In the morning east going. During the day just little bit less gravitation, and in the evening slow down the wind by a force westwards.
Wind start in the morning continue over the day and slow down in the evening.
Familiar to most of us but we are all thought that this is only by convection.
That is another source but tide is one important as well.
This solar tide accelerate the air up to of about 5 -6 m/s during the day.
And make the wind slow down with about the same figures wind during night time.
MJO travels with about this speed.

With a lunar component will the atmospheric tide change even further.
More wind and by that more evaporation will induce more vapor into the atmosphere. Most important is that the wind will lower static pressure and help tha cloud formation. Vapor that form clouds release a big amount of heat and that is the heating of the trophosphere. Visible in the graphs. High troposheric temperatures in August is a sign of strong tide.
Unfortunatly is this increased cloud formation cooling the earth significantly.
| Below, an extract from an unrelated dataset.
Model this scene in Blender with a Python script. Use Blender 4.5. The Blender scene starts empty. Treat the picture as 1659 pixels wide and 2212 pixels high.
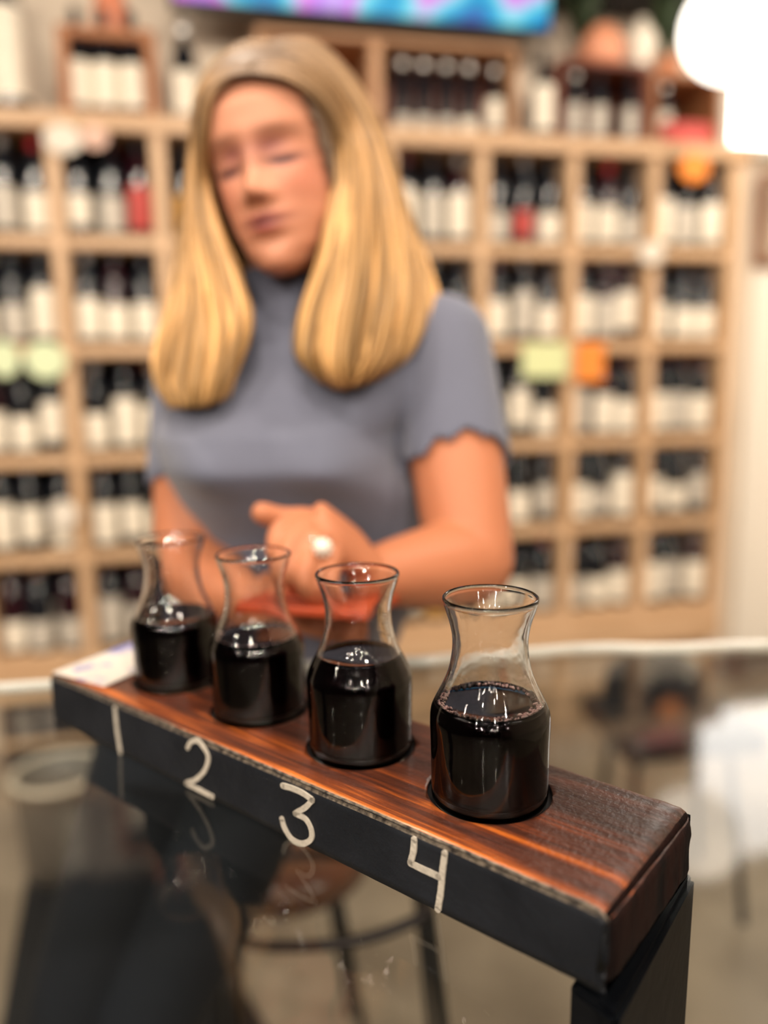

An even moore intresting aspect is the inclination of the horisontal gravital force.
Earth tilt of max 23.5 degrees make the solar tide induced wind will come from south west in the NH summer. And from north west in the NH winter.
The lunar inclination will modify these direction and that have a strong impact of local climate.
A period with less tilt and a lunar tilt not in favor will reduce the south west composant and cool the NH.

Thanks for the graph David. There certainly appears to be a relationship, but of course, it could also be just that; an appearance only.

There’s a pretty good hint of a troposphere / ENSO relationship, as expected.

Haven’t checked for sure, but at first glance, it would also appear that the overall general trend looks to me like it shows the transaition from La Nina to El Nino as well. Have you overlaid this with an ENSO chart to see if the general upward trends match?

The spike is apparently related to MJO behavior in the tropics and, if history holds, should peak (green dot) in the next several weeks at +0.45 to +0.60C, then decline back to a base anomaly for several weeks. We’ll see.

So, the satellite-derived temperature anomaly for September may well exceed the anomaly for August. August had four “peak” days, four “transition” days and the remainder were “base” days around +0.15C. September may see the opposite, with relatively few base and transition days and the remainder in the peak region.

The rather repetitive base-peak-base behavior of the tropospheric temperature is interesting. The spikes represent the removal of a lot of heat from the planet’s surface. Do the period and amplitude of the spikes vary naturally, and why? How would increased GHG affect this pattern? Does the apparent rapid cooling during the downleg indicate that the tropical upper troposphere (the heat radiator, so to speak) indicate that the upper troposphere has ample ability to radiate away heat even with today’s higher CO2? Many questions to my mind on what seems to me to be an important topic.

The question is, when it breaks from this level, will it break sharply higher or sharply lower?